Do Trinny and Susannah cohabit? You don't know what to think, do you, with all that studied stuff about their victims' tits and arses and all those faintly dominatrix spreads? I raise this question purely because the new Nescafé commercial will have put it on the nation's lips.

There's Susannah - the softer, plumper, more rumpled partner - in her pink pyjamas, hair mussed, scratching her bottom as she searches her huge back-lit wardrobe for something nice for a supermarket sweep. And she fixes on something pinkly patterned and ineffably wrong - something definitely not to wear.

And there's Trinny across the room, completely groomed, dressed in the sort of grey suit the elegant long-widowed headmistress of a demanding Swiss finishing school might wear. "Susannah, step away from that outfit and put the kettle on," she commands.

And it brings Susannah to her senses. A big mug full of original Nescafé - soluble solids of pure coffee made by a kind of evaporation and condensation process - and she's choosing the right things, zipping up her long boots and reconfiguring her Chelsea streaks. She's set up for that moment when they're striding off in slo-mo, down a high street, around a shopping mall, somewhere the common people go, to size them up. They're Burke and Hare, they're the undead, it's Interview with the Vampire, ladies' night. Trinny is wearing a curious sort of '30s knitted silver skullcap and a long scarf. Susannah's got a big red bag.

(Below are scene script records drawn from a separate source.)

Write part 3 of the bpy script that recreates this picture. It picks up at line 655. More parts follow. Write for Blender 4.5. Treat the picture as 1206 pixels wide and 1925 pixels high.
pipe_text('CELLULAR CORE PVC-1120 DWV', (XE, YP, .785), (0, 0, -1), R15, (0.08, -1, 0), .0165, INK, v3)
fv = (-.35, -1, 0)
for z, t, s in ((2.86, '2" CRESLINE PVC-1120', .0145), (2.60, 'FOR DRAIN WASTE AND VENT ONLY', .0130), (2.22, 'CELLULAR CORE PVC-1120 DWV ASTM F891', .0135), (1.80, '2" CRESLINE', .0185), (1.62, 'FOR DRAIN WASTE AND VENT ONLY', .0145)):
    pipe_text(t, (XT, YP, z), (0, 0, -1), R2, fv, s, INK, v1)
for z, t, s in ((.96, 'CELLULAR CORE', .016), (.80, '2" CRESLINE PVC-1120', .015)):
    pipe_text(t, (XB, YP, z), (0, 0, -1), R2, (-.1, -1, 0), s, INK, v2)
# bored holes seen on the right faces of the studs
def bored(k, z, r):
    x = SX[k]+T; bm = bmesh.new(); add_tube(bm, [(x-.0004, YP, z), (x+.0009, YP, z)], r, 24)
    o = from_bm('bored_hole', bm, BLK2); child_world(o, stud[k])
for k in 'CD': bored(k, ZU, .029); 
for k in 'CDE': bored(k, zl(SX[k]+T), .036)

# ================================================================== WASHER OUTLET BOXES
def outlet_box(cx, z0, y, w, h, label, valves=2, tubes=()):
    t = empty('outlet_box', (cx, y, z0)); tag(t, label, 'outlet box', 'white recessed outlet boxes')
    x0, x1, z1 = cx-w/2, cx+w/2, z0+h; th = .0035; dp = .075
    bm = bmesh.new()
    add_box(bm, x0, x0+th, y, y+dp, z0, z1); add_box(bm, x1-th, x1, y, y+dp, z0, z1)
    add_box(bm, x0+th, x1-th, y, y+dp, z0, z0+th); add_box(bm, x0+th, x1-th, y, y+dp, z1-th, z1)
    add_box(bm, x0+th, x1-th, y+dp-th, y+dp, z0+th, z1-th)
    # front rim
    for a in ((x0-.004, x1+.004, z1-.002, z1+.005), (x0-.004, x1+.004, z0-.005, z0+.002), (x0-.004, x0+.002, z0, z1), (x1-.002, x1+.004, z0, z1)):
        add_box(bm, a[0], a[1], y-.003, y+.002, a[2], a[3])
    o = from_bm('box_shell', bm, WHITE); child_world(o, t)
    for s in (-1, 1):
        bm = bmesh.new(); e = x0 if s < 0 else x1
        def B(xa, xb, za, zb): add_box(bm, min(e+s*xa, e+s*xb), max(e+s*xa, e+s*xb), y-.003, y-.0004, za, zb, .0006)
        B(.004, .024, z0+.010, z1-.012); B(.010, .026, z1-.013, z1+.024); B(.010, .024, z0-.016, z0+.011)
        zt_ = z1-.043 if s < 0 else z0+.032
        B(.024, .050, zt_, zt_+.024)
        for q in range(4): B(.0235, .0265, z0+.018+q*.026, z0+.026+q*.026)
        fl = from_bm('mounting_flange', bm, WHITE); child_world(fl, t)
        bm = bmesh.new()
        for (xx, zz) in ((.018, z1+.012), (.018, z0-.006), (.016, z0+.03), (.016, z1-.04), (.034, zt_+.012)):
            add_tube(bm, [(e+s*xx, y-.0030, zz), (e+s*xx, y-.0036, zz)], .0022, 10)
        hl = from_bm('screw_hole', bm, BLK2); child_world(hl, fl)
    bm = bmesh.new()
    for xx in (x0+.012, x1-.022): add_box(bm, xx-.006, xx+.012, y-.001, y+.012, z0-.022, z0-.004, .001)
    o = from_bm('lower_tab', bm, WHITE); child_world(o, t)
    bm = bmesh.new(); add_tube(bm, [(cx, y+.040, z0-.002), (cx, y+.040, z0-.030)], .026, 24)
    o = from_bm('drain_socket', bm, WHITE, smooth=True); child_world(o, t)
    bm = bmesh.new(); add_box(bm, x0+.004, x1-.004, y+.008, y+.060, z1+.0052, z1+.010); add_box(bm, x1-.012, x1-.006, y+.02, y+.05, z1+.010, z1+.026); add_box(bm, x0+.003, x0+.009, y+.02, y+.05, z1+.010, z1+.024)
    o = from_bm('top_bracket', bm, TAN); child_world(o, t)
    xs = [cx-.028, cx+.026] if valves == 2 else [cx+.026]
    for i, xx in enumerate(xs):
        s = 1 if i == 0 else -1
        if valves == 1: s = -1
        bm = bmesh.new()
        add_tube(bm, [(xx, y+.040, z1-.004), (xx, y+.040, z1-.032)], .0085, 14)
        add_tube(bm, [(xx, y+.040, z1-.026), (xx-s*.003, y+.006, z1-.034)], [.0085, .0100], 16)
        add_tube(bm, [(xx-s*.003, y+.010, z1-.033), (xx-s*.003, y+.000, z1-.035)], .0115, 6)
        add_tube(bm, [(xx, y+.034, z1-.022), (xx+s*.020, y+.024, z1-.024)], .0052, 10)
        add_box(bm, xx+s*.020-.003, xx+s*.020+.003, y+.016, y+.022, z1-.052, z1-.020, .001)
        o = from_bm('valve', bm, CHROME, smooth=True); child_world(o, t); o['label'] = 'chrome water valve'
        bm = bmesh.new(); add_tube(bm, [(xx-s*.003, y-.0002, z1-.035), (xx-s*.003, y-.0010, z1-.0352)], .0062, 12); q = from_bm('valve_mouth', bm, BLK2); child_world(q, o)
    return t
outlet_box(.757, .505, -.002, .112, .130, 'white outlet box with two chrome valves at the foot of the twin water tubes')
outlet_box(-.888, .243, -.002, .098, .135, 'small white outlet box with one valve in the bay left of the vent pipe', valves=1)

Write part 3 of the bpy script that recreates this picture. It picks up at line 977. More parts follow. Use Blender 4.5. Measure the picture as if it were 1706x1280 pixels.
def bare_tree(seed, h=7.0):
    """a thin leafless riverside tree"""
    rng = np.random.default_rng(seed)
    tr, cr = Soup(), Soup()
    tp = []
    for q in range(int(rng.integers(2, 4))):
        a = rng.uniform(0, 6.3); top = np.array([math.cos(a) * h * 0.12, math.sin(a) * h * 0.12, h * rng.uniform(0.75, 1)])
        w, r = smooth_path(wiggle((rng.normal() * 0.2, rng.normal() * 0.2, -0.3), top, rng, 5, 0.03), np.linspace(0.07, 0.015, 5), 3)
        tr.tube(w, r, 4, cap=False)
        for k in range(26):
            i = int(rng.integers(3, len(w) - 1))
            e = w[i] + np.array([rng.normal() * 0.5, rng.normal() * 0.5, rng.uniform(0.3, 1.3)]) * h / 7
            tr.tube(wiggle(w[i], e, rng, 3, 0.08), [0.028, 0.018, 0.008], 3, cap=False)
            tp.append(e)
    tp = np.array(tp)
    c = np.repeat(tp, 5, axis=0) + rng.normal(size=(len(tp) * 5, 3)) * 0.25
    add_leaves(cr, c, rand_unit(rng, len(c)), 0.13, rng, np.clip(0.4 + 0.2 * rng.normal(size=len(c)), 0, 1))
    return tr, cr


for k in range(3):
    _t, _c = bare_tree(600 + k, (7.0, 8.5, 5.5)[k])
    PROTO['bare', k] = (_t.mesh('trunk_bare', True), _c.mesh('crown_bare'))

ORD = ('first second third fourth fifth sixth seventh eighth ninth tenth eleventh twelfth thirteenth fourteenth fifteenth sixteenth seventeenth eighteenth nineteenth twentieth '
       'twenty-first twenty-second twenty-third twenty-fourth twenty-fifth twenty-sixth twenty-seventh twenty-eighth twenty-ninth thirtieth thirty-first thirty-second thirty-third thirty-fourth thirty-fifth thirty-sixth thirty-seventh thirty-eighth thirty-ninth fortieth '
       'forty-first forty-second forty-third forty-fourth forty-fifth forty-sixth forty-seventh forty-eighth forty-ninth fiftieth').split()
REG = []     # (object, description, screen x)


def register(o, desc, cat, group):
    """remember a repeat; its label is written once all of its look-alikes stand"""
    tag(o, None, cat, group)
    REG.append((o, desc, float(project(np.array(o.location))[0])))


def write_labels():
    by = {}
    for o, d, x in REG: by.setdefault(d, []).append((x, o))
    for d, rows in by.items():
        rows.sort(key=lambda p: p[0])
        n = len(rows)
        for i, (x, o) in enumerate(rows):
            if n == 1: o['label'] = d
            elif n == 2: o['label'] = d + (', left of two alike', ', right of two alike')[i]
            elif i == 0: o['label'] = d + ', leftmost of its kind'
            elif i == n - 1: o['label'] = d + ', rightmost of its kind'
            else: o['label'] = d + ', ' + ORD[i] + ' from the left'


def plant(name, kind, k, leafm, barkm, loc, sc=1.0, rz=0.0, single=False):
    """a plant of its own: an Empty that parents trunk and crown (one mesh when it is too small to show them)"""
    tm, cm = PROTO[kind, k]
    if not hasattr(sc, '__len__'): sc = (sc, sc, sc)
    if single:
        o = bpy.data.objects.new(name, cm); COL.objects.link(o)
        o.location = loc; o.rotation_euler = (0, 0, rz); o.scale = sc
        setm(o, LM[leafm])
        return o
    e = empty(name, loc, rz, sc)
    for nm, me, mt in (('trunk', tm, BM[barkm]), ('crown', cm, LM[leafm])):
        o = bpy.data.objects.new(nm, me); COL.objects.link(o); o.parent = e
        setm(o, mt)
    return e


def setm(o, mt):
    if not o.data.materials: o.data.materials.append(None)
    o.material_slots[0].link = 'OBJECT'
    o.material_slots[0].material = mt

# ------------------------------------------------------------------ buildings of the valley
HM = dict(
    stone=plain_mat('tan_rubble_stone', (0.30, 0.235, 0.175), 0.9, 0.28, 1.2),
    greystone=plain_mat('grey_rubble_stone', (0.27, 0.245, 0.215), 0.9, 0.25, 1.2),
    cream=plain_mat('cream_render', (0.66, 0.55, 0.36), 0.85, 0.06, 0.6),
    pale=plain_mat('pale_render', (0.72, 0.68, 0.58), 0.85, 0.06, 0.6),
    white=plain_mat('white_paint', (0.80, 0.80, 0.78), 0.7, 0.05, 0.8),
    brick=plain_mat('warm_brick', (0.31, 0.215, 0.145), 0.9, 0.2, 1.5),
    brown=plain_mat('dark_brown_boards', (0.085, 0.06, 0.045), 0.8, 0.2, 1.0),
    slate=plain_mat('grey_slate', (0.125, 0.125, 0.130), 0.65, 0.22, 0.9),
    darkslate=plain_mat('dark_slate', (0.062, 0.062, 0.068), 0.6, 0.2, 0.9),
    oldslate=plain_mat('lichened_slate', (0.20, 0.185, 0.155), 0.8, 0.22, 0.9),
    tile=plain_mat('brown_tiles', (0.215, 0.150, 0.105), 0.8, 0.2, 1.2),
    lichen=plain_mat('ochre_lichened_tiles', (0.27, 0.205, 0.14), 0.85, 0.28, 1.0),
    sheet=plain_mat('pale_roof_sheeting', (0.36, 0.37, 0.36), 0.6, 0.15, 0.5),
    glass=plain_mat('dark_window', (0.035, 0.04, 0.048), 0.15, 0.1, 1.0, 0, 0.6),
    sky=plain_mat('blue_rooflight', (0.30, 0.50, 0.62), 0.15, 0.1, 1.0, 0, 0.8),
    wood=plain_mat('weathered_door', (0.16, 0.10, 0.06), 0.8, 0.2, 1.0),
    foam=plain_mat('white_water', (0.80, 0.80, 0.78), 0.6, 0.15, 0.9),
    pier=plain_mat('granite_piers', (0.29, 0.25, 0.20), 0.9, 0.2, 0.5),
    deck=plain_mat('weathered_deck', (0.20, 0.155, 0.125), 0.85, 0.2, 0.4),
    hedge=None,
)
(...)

They alight on a startled young median mainstream mum, shorter than them, of course (in the '30s, physiologists used to attribute an average 3 to 5 inches variation in height in men to extreme class differences). They give the bemused creature a big jar of Nescafé. It's the mark of the beast: they're obviously coming back to claim her (with a special jar, you get the chance to win a £10,000 shopping spree with Trinny and Susannah, you lucky people). The idea is that Nescafé pulls you together; it's the quintessential daytime TV product. And the strapline - clunk, click, fmcg - is "start the day with great taste".

Mitfordian scholars will argue for years who is the grander. Insiders say the Constantines are positively ancient. But Trinny's marvellously driven and bossy and it's all a splendid bit of career development. Otherwise these respectable married ladies could be managing little shops somewhere off Sloane Avenue.